Miles wanted to take it one step further. Luckily for him, his neighbor Kristin Grant owns Hyper Local Impact, who are coordinators of the Family and Friends Fund for Southeast Fort Wayne, a program to help people of color on the southeast side build up their community.
Why is investing in underrepresented communities so important? Because for generations, prejudiced tactics like redlining have explicitly prevented parts of cities where People of Color live from having the same economic opportunities as white-dominated parts of town. At the same time, generational wealth tends to stay within white circles of influence, as people with resources invest in, or “make a bet on,” people they know and trust.

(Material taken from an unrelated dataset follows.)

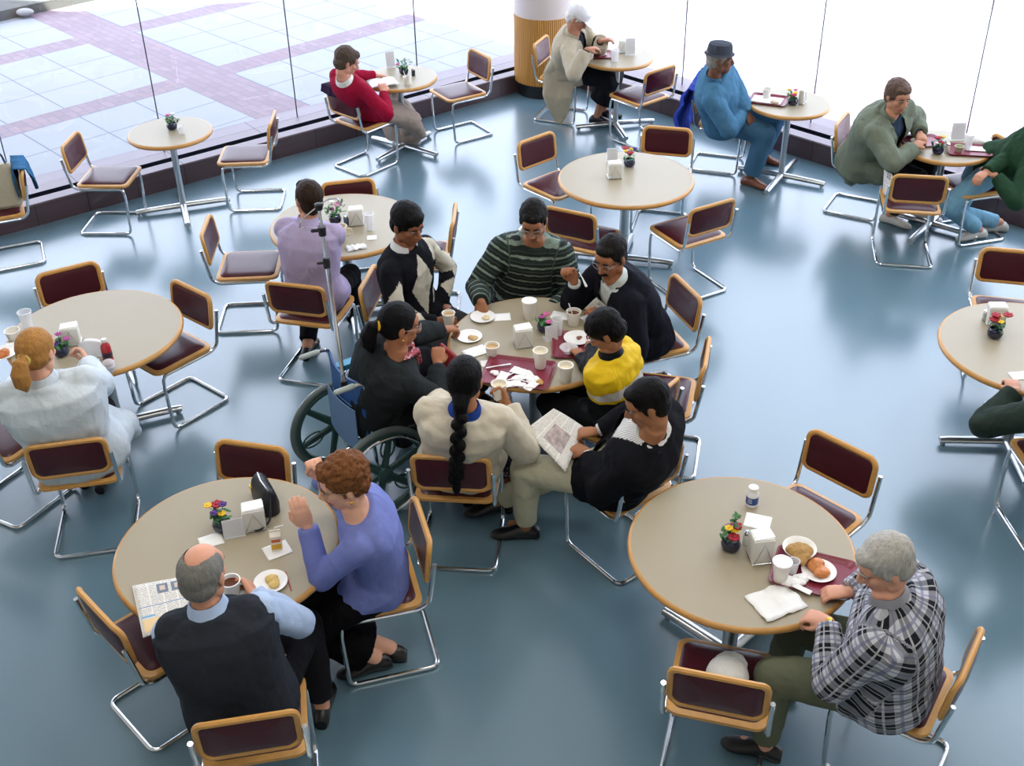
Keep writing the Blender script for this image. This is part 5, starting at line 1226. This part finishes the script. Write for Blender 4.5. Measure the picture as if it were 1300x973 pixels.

To prove her point, Kristin posted a few maps on Facebook. As seen in data from Statistical Atlas, income distribution in Fort Wayne is largely unbalanced, with the lowest household incomes disproportionately clustered in the Southeast quadrant. At the same time, white race distribution in the city is by far the lowest in Southeast Fort Wayne.
Ultimately, having a Family & Friends fund for Southeast gives residents there the same privileges many white entrepreneurs enjoy: The ability to take a risk and start something without jumping through the hoops of traditional grants, which tend to favor white, college-educated applicants, Giant notes.
“We want decisions about the Southeast community to be made by the Southeast community,” Giant says. “That is priority number one with how these funds will be used.”
"Miles Clark approached me when he heard we were starting this fund and he said I want to host a bake sale to raise money for it and then we started talking and he’s now inspired kids all over Fort Wayne, and every zip code in Fort Wayne, to host bake sales to raise money for their neighbors in southeast Fort Wayne to build their own dreams," Grant said.
Now, through Miles' effort and Grant’s help, Kids in every zip code in Fort Wayne will be hosting a bake sale, with the proceeds being "a direct investment into the dreams, ideas, plans of BIPOC (Black, Indigenous, People of Color) people of Southeast Fort Wayne through the Friends & Family Fund."
The bake sales went on in different neighborhoods throughout the month of July. You can have your own bake sale still!
As of the end of Monday's bake sale, $155,000 has been raised for the fund, of which $12,000 of that came from the kids' bake sales, with matching donations.